In chat a Palo Alto
Se Gregory Bateson, Paul Watzlawick e gli altri studiosi della scuola di Palo Alto avessero potuto servirsi per le loro ricerche delle chat (chiacchierata in inglese) che Facebook, Messenger, WhatsApp e altri social mettono a disposizione, meglio di quanto hanno fatto, scrivendo ad esempio la Pragmatica della comunicazione umana, avrebbero potuto decifrare e rendere palesi a tutti i trabocchetti che anche inconsciamente attiviamo come apriamo bocca, digitiamo su una tastiera o manifestiamo con una smorfia, un sospiro, l’alzata di un ciglio, il posizionamento delle braccia conserte, tre puntini di sospensione.
Lo spreco di energie, la perdita di tempo, lo scemenziario, le contraddizioni, gli arruffamenti, l’ambiguità, gli ossimori, gli avvitamenti – di cui siamo campioni nel nostro relazionarci agli altri, e che caratterizzano i rapporti amorosi, familiari, lavorativi, sociali, politici, interpersonali – emergono tanto più evidenti rileggendo alcune “chiacchiere” fatte spippolando sul telefonino, o i commenti lasciati sulle bacheche di amici e conoscenti, dove addirittura il doppio significato di una parola usata senza preoccuparsi di trovare un sinonimo che non contenga quella possibilità di equivoco, può innescare furibondi fraintendimenti che facilmente sfociano in furibonde risse verbali, nelle quali addirittura ci si altera per la supposta “aria” con cui quelle frasi sarebbero state scritte, come se attraverso lo schermo alfabetico dinanzi al quale si è, fosse in grado di mostrare la mimica facciale o registrasse gli sbuffi di quello che sta all’altro capo della tastiera. E rendono manifesto quanto spesso sia facile proiettare sull’andamento di una conversazione che ha tutt’altro tono lo stato d’animo in cui uno dei due interlocutori si trova, al punto da suscitare una altrettanto alterata condizione dell’umore fino a dar vita ad una scherma dove le sciabole prendono il posto dei fioretti e i fioretti della capacità d’intendersi, della voglia di spiegarsi, del desiderio di trasmettere e dell’altrettanto naturale desiderio di comprendere ed accogliere.

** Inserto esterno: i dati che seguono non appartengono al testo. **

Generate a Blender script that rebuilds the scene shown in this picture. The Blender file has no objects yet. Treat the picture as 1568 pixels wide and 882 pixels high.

Potrebbe dunque essere salutare per tutti la rilettura a distanza di tempo e scandendo bene le frasi di quanto solitamente si scrive di gran fretta, un battibecco frenetico e repentino, una ridda di botta e risposta praticata senza fiato e senza più la reale voglia di scambiarsi cose da dire.
È proprio la scomparsa delle “cose” ed il residuare del “dire”, anzi il suo prevalere, eccedere, sopraffare che dovrebbero emergere da un tale esercizio, il quale va fatto sempre servendosi della modestia, dell’autocritica, anche di un po’ di ironia e, soprattutto, riattivando – o attivando, qualora fosse stato assente fin dall’inizio – la voglia reale di comprendere chi ci sta dinanzi e non quella di sovrapporre a questa esigenza quella di affermare la propria personalità, i propri bisogni, le proprie mire.
Sia ben inteso: questo non comporta annullare la sensatezza di quanto si pensa di aver affermato per legittimare una logica altra che risulti difettosa alla propria. Può essere che al termine del riesame il verdetto resti immutato. Ma la pratica, e un po’ di pragmatica, di questo ripensamento, anzi di questa rilettura prima e del ripensamento poi, possono contribuire a sprecare meno energie, a non perdere tempo, a evitare di ricorrere allo scemenziario, alle contraddizioni, agli arruffamenti, all’ambiguità, agli ossimori e agli avvitamenti di cui siamo campioni nel nostro relazionarci agli altri, e che caratterizzano i rapporti amorosi, familiari, lavorativi, sociali, politici, interpersonali. Di tutti.